PECO’s natural gas procurement contracts contain provisions that could require PECO to post collateral. This collateral may be posted in the form of cash or credit support with thresholds contingent upon PECO’s credit rating from the major credit rating agencies. The collateral and credit support requirements vary by contract and by counterparty. As of December 31, 2016, PECO was not required to post collateral for any of these agreements. If PECO lost its investment grade credit rating as of December 31, 2016, PECO could have been required to post approximately $31 million of collateral to its counterparties.
 
PECO’s supplier master agreements that govern the terms of its DSP Program contracts do not contain provisions that would require PECO to post collateral.
 
BGE’s full requirements wholesale power agreements that govern the terms of its electric supply procurement contracts do not contain provisions that would require BGE to post collateral.

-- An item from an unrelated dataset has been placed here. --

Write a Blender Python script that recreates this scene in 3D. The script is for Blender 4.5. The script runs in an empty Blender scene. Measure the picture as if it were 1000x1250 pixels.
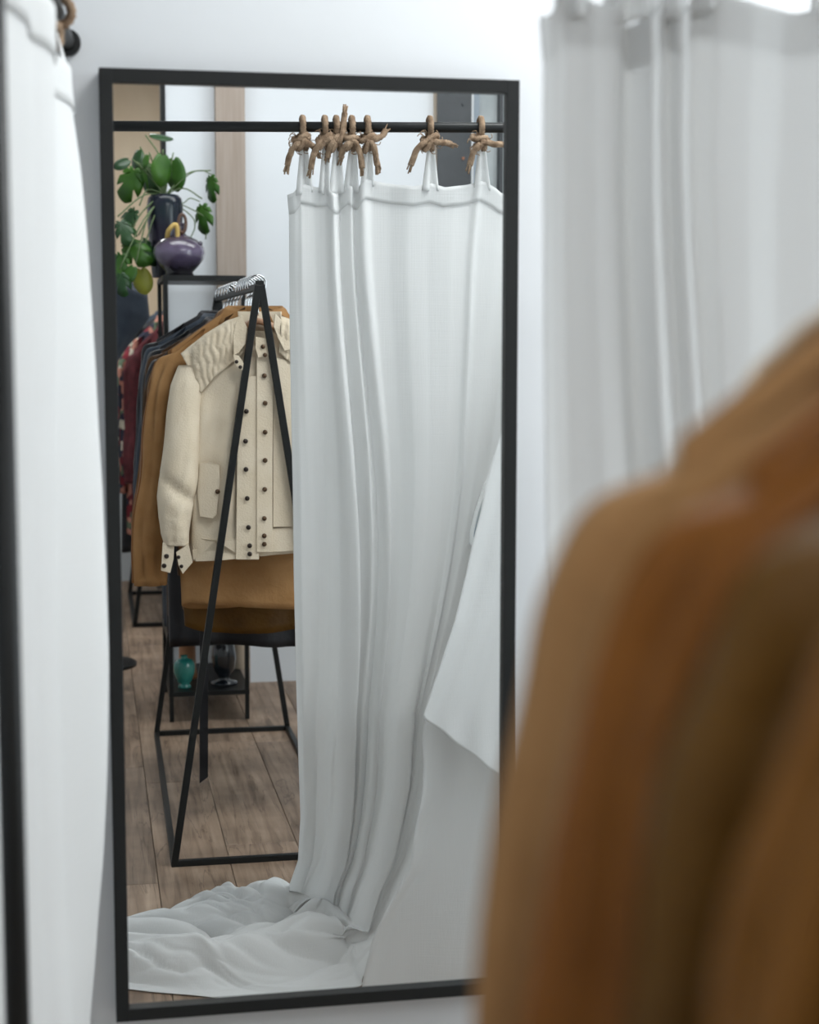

BGE’s natural gas procurement contracts contain provisions that could require BGE to post collateral. This collateral may be posted in the form of cash or credit support with thresholds contingent upon BGE’s credit rating from the major credit rating agencies. The collateral and credit support requirements vary by contract and by counterparty. As of December 31, 2016, BGE was not required to post collateral for any of these agreements. If BGE lost its investment grade credit rating as of December 31, 2016, BGE could have been required to post approximately $62 million of collateral to its counterparties.
Pepco’s full requirements wholesale power agreements that govern the terms of its electric supply procurement contracts do not contain provisions that would require Pepco to post collateral.
DPL’s full requirements wholesale power agreements that govern the terms of its electric supply procurement contracts do not contain provisions that would require DPL to post collateral.
DPL's natural gas procurement contracts contain provisions that could require DPL to post collateral. To the extent that the fair value of the natural gas derivative transaction in a net loss position exceeds the unsecured credit threshold, then collateral is required to be posted in an amount equal to the amount by which the unsecured credit threshold is exceeded. The DPL obligations are standalone, without the guaranty of PHI. If DPL lost its investment grade credit rating as of December 31, 2016, DPL could have been required to post an additional amount of approximately $10 million of collateral to its natural gas counterparties.
ACE’s full requirements wholesale power agreements that govern the terms of its electric supply procurement contracts do not contain provisions that would require ACE to post collateral.